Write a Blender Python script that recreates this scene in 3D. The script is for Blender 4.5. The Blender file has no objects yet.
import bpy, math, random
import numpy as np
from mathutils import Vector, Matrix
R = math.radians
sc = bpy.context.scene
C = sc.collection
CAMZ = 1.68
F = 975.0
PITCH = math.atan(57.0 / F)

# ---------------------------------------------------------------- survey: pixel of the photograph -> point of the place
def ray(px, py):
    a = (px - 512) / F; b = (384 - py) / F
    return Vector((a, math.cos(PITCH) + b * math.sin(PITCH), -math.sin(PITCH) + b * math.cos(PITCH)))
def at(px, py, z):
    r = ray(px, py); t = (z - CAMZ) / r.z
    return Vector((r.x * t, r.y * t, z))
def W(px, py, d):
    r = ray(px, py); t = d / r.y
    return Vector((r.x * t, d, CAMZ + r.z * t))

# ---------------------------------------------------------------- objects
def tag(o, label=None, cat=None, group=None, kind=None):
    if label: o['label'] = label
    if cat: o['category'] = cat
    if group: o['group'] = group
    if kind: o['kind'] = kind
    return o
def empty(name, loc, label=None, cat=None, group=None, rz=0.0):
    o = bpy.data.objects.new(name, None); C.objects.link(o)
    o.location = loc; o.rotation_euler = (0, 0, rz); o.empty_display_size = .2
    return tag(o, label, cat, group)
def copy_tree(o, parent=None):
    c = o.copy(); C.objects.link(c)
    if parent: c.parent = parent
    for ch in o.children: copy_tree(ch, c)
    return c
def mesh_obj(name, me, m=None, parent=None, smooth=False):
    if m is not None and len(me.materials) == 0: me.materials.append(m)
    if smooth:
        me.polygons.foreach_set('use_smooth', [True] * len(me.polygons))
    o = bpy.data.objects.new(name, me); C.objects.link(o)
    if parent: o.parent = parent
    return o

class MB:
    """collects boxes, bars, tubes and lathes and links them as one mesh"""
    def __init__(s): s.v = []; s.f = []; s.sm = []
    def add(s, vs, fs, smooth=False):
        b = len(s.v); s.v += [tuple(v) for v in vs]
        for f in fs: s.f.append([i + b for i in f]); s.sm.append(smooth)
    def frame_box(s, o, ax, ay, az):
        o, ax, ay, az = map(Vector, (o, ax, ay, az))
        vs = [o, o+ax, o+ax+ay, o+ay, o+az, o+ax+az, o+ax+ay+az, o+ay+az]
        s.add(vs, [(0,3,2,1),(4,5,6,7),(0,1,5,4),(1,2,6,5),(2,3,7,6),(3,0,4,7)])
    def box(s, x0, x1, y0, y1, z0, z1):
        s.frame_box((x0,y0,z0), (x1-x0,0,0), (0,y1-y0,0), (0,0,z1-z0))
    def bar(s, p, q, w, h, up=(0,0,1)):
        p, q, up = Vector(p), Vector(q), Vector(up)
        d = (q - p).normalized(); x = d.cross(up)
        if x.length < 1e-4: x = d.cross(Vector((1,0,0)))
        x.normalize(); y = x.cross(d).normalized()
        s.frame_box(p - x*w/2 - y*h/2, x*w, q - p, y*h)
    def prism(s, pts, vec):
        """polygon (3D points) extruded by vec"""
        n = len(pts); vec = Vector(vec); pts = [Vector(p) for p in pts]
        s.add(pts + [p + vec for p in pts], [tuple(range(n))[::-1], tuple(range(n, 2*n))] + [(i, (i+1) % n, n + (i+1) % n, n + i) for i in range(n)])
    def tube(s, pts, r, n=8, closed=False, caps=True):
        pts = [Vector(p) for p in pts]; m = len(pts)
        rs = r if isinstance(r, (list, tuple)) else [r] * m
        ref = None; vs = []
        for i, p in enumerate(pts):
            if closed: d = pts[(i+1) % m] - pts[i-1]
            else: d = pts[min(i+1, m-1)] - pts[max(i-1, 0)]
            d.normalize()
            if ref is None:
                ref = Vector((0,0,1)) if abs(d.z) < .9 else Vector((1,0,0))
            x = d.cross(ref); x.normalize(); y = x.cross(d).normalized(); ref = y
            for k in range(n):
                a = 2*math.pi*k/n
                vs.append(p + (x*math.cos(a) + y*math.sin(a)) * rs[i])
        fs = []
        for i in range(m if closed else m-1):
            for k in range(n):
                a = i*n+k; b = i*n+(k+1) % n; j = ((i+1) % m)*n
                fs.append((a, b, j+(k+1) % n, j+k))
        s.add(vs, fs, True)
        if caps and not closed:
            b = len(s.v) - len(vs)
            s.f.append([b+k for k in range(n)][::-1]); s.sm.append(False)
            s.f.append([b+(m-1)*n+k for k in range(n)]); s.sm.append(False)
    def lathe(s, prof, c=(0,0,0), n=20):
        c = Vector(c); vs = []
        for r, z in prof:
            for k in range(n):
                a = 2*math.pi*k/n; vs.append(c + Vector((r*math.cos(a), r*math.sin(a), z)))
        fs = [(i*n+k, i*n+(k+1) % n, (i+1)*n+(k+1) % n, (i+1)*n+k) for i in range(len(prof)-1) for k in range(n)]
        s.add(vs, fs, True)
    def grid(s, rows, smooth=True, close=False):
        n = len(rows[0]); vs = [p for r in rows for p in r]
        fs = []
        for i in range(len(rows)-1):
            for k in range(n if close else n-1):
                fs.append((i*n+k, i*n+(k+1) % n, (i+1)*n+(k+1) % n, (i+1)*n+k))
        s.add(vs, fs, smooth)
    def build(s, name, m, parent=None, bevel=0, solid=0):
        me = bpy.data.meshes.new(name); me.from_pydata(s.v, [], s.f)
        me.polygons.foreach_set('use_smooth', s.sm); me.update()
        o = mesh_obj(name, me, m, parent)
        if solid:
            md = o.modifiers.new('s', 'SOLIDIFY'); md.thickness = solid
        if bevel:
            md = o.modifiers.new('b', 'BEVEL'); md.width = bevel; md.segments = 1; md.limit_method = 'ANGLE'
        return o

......

* **WHAT IS REQUIRED**
Please repeat the listing exactly, with nothing left out.

* **COMPLETED EXERCISE**
Write a Blender Python script that recreates this scene in 3D. The script is for Blender 4.5. The Blender file has no objects yet.
import bpy, math, random
import numpy as np
from mathutils import Vector, Matrix
R = math.radians
sc = bpy.context.scene
C = sc.collection
CAMZ = 1.68
F = 975.0
PITCH = math.atan(57.0 / F)

# ---------------------------------------------------------------- survey: pixel of the photograph -> point of the place
def ray(px, py):
    a = (px - 512) / F; b = (384 - py) / F
    return Vector((a, math.cos(PITCH) + b * math.sin(PITCH), -math.sin(PITCH) + b * math.cos(PITCH)))
def at(px, py, z):
    r = ray(px, py); t = (z - CAMZ) / r.z
    return Vector((r.x * t, r.y * t, z))
def W(px, py, d):
    r = ray(px, py); t = d / r.y
    return Vector((r.x * t, d, CAMZ + r.z * t))

# ---------------------------------------------------------------- objects
def tag(o, label=None, cat=None, group=None, kind=None):
    if label: o['label'] = label
    if cat: o['category'] = cat
    if group: o['group'] = group
    if kind: o['kind'] = kind
    return o
def empty(name, loc, label=None, cat=None, group=None, rz=0.0):
    o = bpy.data.objects.new(name, None); C.objects.link(o)
    o.location = loc; o.rotation_euler = (0, 0, rz); o.empty_display_size = .2
    return tag(o, label, cat, group)
def copy_tree(o, parent=None):
    c = o.copy(); C.objects.link(c)
    if parent: c.parent = parent
    for ch in o.children: copy_tree(ch, c)
    return c
def mesh_obj(name, me, m=None, parent=None, smooth=False):
    if m is not None and len(me.materials) == 0: me.materials.append(m)
    if smooth:
        me.polygons.foreach_set('use_smooth', [True] * len(me.polygons))
    o = bpy.data.objects.new(name, me); C.objects.link(o)
    if parent: o.parent = parent
    return o

class MB:
    """collects boxes, bars, tubes and lathes and links them as one mesh"""
    def __init__(s): s.v = []; s.f = []; s.sm = []
    def add(s, vs, fs, smooth=False):
        b = len(s.v); s.v += [tuple(v) for v in vs]
        for f in fs: s.f.append([i + b for i in f]); s.sm.append(smooth)
    def frame_box(s, o, ax, ay, az):
        o, ax, ay, az = map(Vector, (o, ax, ay, az))
        vs = [o, o+ax, o+ax+ay, o+ay, o+az, o+ax+az, o+ax+ay+az, o+ay+az]
        s.add(vs, [(0,3,2,1),(4,5,6,7),(0,1,5,4),(1,2,6,5),(2,3,7,6),(3,0,4,7)])
    def box(s, x0, x1, y0, y1, z0, z1):
        s.frame_box((x0,y0,z0), (x1-x0,0,0), (0,y1-y0,0), (0,0,z1-z0))
    def bar(s, p, q, w, h, up=(0,0,1)):
        p, q, up = Vector(p), Vector(q), Vector(up)
        d = (q - p).normalized(); x = d.cross(up)
        if x.length < 1e-4: x = d.cross(Vector((1,0,0)))
        x.normalize(); y = x.cross(d).normalized()
        s.frame_box(p - x*w/2 - y*h/2, x*w, q - p, y*h)
    def prism(s, pts, vec):
        """polygon (3D points) extruded by vec"""
        n = len(pts); vec = Vector(vec); pts = [Vector(p) for p in pts]
        s.add(pts + [p + vec for p in pts], [tuple(range(n))[::-1], tuple(range(n, 2*n))] + [(i, (i+1) % n, n + (i+1) % n, n + i) for i in range(n)])
    def tube(s, pts, r, n=8, closed=False, caps=True):
        pts = [Vector(p) for p in pts]; m = len(pts)
        rs = r if isinstance(r, (list, tuple)) else [r] * m
        ref = None; vs = []
        for i, p in enumerate(pts):
            if closed: d = pts[(i+1) % m] - pts[i-1]
            else: d = pts[min(i+1, m-1)] - pts[max(i-1, 0)]
            d.normalize()
            if ref is None:
                ref = Vector((0,0,1)) if abs(d.z) < .9 else Vector((1,0,0))
            x = d.cross(ref); x.normalize(); y = x.cross(d).normalized(); ref = y
            for k in range(n):
                a = 2*math.pi*k/n
                vs.append(p + (x*math.cos(a) + y*math.sin(a)) * rs[i])
        fs = []
        for i in range(m if closed else m-1):
            for k in range(n):
                a = i*n+k; b = i*n+(k+1) % n; j = ((i+1) % m)*n
                fs.append((a, b, j+(k+1) % n, j+k))
        s.add(vs, fs, True)
        if caps and not closed:
            b = len(s.v) - len(vs)
            s.f.append([b+k for k in range(n)][::-1]); s.sm.append(False)
            s.f.append([b+(m-1)*n+k for k in range(n)]); s.sm.append(False)
    def lathe(s, prof, c=(0,0,0), n=20):
        c = Vector(c); vs = []
        for r, z in prof:
            for k in range(n):
                a = 2*math.pi*k/n; vs.append(c + Vector((r*math.cos(a), r*math.sin(a), z)))
        fs = [(i*n+k, i*n+(k+1) % n, (i+1)*n+(k+1) % n, (i+1)*n+k) for i in range(len(prof)-1) for k in range(n)]
        s.add(vs, fs, True)
    def grid(s, rows, smooth=True, close=False):
        n = len(rows[0]); vs = [p for r in rows for p in r]
        fs = []
        for i in range(len(rows)-1):
            for k in range(n if close else n-1):
                fs.append((i*n+k, i*n+(k+1) % n, (i+1)*n+(k+1) % n, (i+1)*n+k))
        s.add(vs, fs, smooth)
    def build(s, name, m, parent=None, bevel=0, solid=0):
        me = bpy.data.meshes.new(name); me.from_pydata(s.v, [], s.f)
        me.polygons.foreach_set('use_smooth', s.sm); me.update()
        o = mesh_obj(name, me, m, parent)
        if solid:
            md = o.modifiers.new('s', 'SOLIDIFY'); md.thickness = solid
        if bevel:
            md = o.modifiers.new('b', 'BEVEL'); md.width = bevel; md.segments = 1; md.limit_method = 'ANGLE'
        return o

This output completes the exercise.